【福岡・ボートレースクラシック】石野 SG9V!コンマ11トップSで圧逃「自信持ってできた」

[ 2021年3月29日 05:30 ]

<福岡・ボートレースクラシック>ボート上でガッツポーズする優勝した石野

 ボートレース福岡「SG第56回ボートレースクラシック」優勝戦が28日、第12Rで行われ、石野貴之(38=大阪)がインから逃げ切って優勝した。19年12月の住之江グランプリ以来、9度目となるSG制覇を達成。優勝賞金3900万円を獲得し、今年の獲得賞金1位に躍り出た。2着には1番差しで続いた地元・福岡の篠崎仁志。2周2Mで先行する稲田浩二を追い抜いた守田俊介が3着となった。

 雑音を振り払うように、石野が力強くゴールを駆け抜けた。頂点を極めた19年住之江グランプリ以来のSG制覇。観衆の声援に応える様子も、どこか誇らしげだ。

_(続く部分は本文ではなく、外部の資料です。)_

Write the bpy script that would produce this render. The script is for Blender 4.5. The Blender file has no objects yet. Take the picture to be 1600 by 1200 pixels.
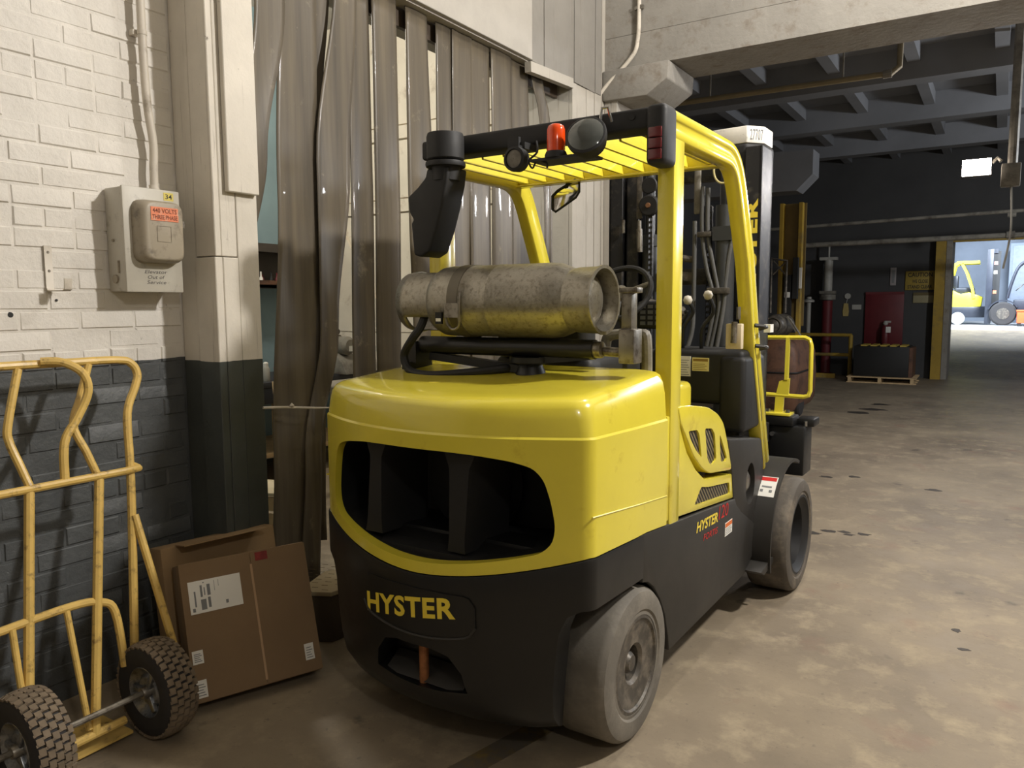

それもそのはず、コンマ11のトップスタートを決めて1Mは他を全く寄せつけない。2番手を走る篠崎以下との差をグイグイ広げる圧巻の内容だった。

 「しっかりとスタートを行けば捲られないと思っていたし、寺田さんや前本さんを除けば抜けた足だった。最近では珍しいくらい出足がしっかりしていたので、自信をもってレースができました」

 石野のSGコレクションに、初めて刻まれたクラシックの文字。そんな9つ目のタイトルは重圧に打ち勝ってのものだった。優勝戦当日は珍しく緊張した表情。午前中は雨が降り、午後は晴れ間が出て気温が上昇する難しいコンディションが石野から笑顔を奪ったようだ。気象条件が変わるたびに不安を打ち消すように試運転を重ねた。

 「ゴールした瞬間はホッとしました。今の自分の状況だったり、レースぶりは分かっているので不安はありました。SGの優勝戦でここまで緊張したことはなかったし、いい経験にはなったと思います」

 19年の栄光から一転し、昨年はSG優出なし。スタート事故が重なった影響は今も色濃く残り、現在勝率は5点台後半。優出インタビューでは「A2級でグランプリに行きたい」と報道陣を笑わせたが、厳しい状況は十分に把握している。

 「今節はたまたまエンジンに助けられたので、これで改善するかどうか分からないけど、光は見えたのかな。あえて言葉にすることではないと思うけど、自分なりに原因は、はっきり分かっています。もちろんグランプリは目指すところではあるけど、今はまだ大きなことは言えません」

 賞金ランク1位浮上にも気を緩めることはなかった。4月には厳しいA1勝負駆けの日々。光と影が混在している。今回のSG制覇で見えた確かな光を頼りにして――。石野は完全復活の道を歩み続ける。

 ◆石野 貴之(いしの・たかゆき)1982年(昭57)6月3日、大阪府出身の38歳。90期生として02年5月に住之江でデビュー。10年まるがめオーシャンカップでSG初優出初V。19年グランプリなど、SGは今回で9冠目。主な同期に吉田拡郎、赤坂俊輔、宇野弥生ら。1メートル66、血液型O。